__Set task__. Will you quote precisely the lines that run from the top of the material below to the line containing "SUN_DIR = Vector((SUN_H.x", both ends included?

__Material__.
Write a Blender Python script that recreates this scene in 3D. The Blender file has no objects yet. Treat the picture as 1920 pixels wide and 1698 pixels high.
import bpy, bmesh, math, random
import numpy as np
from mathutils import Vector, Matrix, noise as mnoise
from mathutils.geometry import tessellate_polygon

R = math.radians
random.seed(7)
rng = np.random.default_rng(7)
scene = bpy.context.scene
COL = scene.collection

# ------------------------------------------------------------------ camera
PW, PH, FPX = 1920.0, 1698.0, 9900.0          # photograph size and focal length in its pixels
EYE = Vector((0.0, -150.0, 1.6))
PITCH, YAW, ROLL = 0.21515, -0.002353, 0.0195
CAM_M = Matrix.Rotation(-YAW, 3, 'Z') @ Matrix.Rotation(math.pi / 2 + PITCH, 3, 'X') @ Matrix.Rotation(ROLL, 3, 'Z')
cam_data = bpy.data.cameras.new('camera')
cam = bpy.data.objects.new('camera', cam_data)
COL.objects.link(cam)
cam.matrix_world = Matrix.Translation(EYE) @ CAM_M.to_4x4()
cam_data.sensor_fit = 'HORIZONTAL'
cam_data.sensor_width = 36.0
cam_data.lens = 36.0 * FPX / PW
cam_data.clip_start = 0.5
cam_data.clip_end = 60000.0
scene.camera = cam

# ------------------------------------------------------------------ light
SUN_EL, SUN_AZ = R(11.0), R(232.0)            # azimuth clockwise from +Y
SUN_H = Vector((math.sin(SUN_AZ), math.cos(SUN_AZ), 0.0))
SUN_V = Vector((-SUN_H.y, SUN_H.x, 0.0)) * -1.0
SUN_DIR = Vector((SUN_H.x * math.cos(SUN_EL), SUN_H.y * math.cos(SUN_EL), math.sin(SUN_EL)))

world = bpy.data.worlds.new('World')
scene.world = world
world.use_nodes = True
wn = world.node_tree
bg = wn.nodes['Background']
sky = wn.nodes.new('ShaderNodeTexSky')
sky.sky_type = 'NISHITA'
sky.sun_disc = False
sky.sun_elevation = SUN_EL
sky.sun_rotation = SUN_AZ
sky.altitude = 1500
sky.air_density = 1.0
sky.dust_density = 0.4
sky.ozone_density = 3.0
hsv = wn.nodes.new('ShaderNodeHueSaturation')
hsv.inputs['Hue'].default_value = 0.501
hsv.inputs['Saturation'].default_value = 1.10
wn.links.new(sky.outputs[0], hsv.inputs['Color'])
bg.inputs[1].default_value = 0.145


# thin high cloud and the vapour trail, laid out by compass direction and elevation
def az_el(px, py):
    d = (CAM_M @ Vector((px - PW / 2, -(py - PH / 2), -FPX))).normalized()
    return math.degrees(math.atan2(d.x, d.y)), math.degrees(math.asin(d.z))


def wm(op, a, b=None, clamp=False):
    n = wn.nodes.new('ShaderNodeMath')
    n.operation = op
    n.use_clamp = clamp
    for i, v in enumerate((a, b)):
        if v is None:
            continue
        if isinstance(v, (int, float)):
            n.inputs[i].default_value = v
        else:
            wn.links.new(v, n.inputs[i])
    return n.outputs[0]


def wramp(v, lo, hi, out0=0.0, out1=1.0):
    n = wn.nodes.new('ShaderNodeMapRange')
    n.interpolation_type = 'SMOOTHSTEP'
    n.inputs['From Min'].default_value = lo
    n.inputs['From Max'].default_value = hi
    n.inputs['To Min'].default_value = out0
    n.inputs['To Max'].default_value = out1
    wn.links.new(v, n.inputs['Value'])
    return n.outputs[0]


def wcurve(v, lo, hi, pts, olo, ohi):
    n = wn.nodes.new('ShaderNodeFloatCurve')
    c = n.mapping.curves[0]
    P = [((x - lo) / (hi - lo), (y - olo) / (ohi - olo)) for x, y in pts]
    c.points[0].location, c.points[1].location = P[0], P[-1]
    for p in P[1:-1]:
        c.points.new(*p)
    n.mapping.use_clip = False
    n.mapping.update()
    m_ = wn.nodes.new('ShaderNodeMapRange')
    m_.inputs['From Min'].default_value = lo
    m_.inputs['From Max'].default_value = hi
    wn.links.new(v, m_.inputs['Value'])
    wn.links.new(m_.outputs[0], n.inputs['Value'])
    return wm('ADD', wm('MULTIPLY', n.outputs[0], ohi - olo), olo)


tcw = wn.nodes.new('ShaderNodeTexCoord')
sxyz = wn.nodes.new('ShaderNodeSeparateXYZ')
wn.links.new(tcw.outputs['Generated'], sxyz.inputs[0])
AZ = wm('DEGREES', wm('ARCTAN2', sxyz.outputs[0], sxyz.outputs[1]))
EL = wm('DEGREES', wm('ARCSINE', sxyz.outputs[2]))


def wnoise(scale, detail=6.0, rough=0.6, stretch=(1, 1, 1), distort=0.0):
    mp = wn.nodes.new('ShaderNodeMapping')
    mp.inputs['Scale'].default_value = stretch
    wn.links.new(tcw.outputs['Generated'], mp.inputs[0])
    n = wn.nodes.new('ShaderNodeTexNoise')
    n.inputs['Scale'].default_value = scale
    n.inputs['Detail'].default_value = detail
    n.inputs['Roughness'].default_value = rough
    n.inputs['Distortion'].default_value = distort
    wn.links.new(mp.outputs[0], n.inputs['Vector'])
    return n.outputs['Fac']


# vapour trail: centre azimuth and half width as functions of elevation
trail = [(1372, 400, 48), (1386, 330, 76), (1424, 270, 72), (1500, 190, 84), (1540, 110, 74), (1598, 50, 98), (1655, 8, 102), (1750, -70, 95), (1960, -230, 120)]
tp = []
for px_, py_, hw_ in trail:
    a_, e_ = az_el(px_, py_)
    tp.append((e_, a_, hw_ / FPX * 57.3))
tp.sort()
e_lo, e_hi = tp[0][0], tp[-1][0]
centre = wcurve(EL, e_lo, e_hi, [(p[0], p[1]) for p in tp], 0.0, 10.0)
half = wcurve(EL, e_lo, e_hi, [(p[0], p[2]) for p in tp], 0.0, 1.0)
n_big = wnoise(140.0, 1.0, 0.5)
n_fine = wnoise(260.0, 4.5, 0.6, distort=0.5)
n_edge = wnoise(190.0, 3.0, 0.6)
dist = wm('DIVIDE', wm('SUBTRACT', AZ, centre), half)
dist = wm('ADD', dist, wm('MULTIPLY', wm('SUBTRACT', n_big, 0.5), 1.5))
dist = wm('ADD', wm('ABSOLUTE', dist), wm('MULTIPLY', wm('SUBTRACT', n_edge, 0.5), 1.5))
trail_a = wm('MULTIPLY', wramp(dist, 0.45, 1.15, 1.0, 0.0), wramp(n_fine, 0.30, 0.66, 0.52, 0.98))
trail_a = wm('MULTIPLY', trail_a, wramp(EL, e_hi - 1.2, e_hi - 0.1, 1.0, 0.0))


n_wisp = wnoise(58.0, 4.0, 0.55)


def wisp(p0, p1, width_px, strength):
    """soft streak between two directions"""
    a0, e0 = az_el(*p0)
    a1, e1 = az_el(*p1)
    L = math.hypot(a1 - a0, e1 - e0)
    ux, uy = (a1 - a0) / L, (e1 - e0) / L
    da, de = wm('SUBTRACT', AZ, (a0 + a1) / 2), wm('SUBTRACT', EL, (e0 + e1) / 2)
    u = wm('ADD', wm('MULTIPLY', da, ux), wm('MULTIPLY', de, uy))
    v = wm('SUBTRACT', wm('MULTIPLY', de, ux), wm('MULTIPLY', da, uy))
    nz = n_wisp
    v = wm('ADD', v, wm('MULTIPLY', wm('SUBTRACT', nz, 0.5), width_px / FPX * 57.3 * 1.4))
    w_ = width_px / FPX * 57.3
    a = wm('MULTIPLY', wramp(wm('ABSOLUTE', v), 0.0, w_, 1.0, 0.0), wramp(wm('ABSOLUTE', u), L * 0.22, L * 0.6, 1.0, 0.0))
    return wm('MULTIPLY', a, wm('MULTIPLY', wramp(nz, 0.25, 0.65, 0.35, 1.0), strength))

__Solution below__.
Write a Blender Python script that recreates this scene in 3D. The Blender file has no objects yet. Treat the picture as 1920 pixels wide and 1698 pixels high.
import bpy, bmesh, math, random
import numpy as np
from mathutils import Vector, Matrix, noise as mnoise
from mathutils.geometry import tessellate_polygon

R = math.radians
random.seed(7)
rng = np.random.default_rng(7)
scene = bpy.context.scene
COL = scene.collection

# ------------------------------------------------------------------ camera
PW, PH, FPX = 1920.0, 1698.0, 9900.0          # photograph size and focal length in its pixels
EYE = Vector((0.0, -150.0, 1.6))
PITCH, YAW, ROLL = 0.21515, -0.002353, 0.0195
CAM_M = Matrix.Rotation(-YAW, 3, 'Z') @ Matrix.Rotation(math.pi / 2 + PITCH, 3, 'X') @ Matrix.Rotation(ROLL, 3, 'Z')
cam_data = bpy.data.cameras.new('camera')
cam = bpy.data.objects.new('camera', cam_data)
COL.objects.link(cam)
cam.matrix_world = Matrix.Translation(EYE) @ CAM_M.to_4x4()
cam_data.sensor_fit = 'HORIZONTAL'
cam_data.sensor_width = 36.0
cam_data.lens = 36.0 * FPX / PW
cam_data.clip_start = 0.5
cam_data.clip_end = 60000.0
scene.camera = cam

# ------------------------------------------------------------------ light
SUN_EL, SUN_AZ = R(11.0), R(232.0)            # azimuth clockwise from +Y
SUN_H = Vector((math.sin(SUN_AZ), math.cos(SUN_AZ), 0.0))
SUN_V = Vector((-SUN_H.y, SUN_H.x, 0.0)) * -1.0
SUN_DIR = Vector((SUN_H.x * math.cos(SUN_EL), SUN_H.y * math.cos(SUN_EL), math.sin(SUN_EL)))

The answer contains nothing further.